By Lawrence J. Haas Though they preside over the world's most important nation, our leaders in Washington can be startlingly oblivious to audiences beyond our shores.

By Lawrence J. Haas

Though they preside over the world's most important nation, our leaders in Washington can be startlingly oblivious to audiences beyond our shores.

That's the only rational explanation for why - 13 years after the attacks of Sept. 11, 2001 - Senate Intelligence Committee Democrats issued a graphic, self-flagellating report about the CIA's "enhanced interrogation" methods in the frightening months after that fateful day.

With its provocative detail splashed across TV screens, front pages, and websites, the report will undoubtedly endanger American lives by giving terrorists one more rallying cry to attack U.S. interests, strengthening terrorist recruiting efforts and forcing other governments and intelligence services to keep their distance from Uncle Sam.

To be clear, the report was revealing only in its raw detail of CIA activities, not in the broad subject matter. In fact, when news surfaced years ago that the CIA deprived suspects of sleep, chained them to walls, threatened them with death, and so on, government officials, opinion leaders, and the broad public began a serious and cathartic national debate over whether the United States should ever torture.
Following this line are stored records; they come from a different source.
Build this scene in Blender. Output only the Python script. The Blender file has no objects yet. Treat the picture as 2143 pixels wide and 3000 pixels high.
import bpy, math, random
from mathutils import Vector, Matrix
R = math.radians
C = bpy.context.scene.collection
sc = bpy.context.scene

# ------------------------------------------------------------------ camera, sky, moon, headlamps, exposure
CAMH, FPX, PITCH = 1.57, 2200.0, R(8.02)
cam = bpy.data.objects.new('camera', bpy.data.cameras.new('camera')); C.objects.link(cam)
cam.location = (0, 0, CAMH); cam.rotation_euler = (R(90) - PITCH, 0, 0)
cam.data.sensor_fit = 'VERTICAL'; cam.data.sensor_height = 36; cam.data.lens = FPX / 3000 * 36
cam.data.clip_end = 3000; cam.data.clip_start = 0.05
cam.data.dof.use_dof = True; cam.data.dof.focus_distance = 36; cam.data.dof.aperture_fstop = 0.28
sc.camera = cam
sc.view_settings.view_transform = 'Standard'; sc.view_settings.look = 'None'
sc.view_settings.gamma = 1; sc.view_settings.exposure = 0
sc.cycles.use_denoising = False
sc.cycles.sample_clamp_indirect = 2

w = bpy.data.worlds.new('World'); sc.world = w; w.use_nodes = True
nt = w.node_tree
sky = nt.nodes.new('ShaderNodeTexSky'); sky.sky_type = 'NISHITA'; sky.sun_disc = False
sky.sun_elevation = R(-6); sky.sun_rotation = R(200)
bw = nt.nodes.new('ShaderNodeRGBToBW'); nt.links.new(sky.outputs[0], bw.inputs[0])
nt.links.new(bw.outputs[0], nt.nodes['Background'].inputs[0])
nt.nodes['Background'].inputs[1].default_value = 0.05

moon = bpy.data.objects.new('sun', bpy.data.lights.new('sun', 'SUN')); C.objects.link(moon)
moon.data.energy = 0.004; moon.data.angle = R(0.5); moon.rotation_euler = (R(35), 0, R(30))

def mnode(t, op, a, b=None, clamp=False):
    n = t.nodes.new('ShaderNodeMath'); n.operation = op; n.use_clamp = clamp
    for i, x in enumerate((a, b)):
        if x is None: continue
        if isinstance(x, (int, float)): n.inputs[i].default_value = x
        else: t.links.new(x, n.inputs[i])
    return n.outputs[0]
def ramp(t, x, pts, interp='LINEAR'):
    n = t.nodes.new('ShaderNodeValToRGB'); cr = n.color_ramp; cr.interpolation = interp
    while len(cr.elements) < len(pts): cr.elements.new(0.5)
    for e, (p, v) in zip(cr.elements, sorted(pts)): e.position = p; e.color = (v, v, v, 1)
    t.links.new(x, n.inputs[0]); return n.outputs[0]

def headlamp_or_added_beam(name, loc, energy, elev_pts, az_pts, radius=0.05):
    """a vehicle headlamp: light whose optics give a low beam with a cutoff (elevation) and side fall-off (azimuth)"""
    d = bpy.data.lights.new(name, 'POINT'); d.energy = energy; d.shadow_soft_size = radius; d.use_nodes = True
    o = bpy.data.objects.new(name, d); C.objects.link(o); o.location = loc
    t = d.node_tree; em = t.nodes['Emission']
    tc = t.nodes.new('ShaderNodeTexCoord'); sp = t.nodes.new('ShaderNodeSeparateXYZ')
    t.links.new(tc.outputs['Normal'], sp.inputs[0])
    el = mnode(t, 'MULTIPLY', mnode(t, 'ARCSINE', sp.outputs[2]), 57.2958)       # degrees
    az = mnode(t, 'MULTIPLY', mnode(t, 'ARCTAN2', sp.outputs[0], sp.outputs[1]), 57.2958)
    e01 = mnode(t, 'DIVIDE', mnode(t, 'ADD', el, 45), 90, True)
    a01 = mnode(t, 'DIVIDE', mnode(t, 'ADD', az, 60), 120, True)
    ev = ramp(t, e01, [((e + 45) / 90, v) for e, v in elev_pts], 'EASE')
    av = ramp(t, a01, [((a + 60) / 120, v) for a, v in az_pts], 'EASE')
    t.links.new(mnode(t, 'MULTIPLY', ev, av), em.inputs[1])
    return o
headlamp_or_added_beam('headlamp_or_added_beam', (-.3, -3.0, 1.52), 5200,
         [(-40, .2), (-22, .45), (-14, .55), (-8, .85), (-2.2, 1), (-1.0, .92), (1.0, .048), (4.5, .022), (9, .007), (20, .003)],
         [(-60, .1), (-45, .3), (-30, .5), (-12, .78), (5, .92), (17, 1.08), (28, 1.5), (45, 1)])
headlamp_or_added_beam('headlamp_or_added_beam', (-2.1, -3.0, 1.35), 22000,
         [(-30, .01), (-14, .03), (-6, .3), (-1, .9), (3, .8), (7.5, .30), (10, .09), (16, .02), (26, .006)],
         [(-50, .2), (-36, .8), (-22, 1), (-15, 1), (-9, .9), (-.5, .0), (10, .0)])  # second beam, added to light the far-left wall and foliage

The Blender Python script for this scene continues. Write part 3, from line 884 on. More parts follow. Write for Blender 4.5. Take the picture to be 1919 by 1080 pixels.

We even reached a general consensus that we should avoid anything that smacks of torture and consider employing it only in the most extreme cases - such as when the United States faces the imminent threat of a catastrophic attack that could kill hundreds, if not thousands, of people.

That's all fine after the fact, but as Senate Intelligence Committee Chairwoman Dianne Feinstein (D., Calif.) acknowledged in her foreword to the report, the days after Sept. 11, 2001, were not ones in which our government and intelligence services could take a leisurely approach to national security. They were days of overwhelming fear that much greater attacks were coming.

In fact, Feinstein noted that after Sept. 11, the CIA "was encouraged by political leaders and the public to do whatever it could to prevent another attack" and that, as a general matter, the "Intelligence Committee as well often pushes intelligence agencies to act quickly in response to threats and world events."

That is not different from how our nation's leaders have behaved at other perilous times, such as when Abraham Lincoln suspended the writ of habeas corpus during the Civil War. What later seems heinous often seems vital at the time.

Feinstein says she hopes the report will serve as a preemptive measure to ensure that, even when facing security perils, the United States never again abandons its values. Indeed, she and her Democratic colleagues were so determined to render their judgments against the CIA's methods that they never even interviewed the officials whose activities they judged so harshly.

Now the terrorists of al-Qaeda, the Islamic State, and other groups who plot to attack America and its global interests will have one more recruiting tool. That means more terrorists with more motivation to plot and launch more attacks against more Americans.

Now governments and intelligence agencies, whether in Europe, the Middle East, or elsewhere, will hesitate before aligning themselves too closely with the United States.

That means less intelligence from around the world will flow to Washington, leaving us more vulnerable to plots that our intelligence services lack the information to prevent.

America debated torture and rendered its judgment long ago. Rather than advance that debate, the committee's report makes American deaths more likely.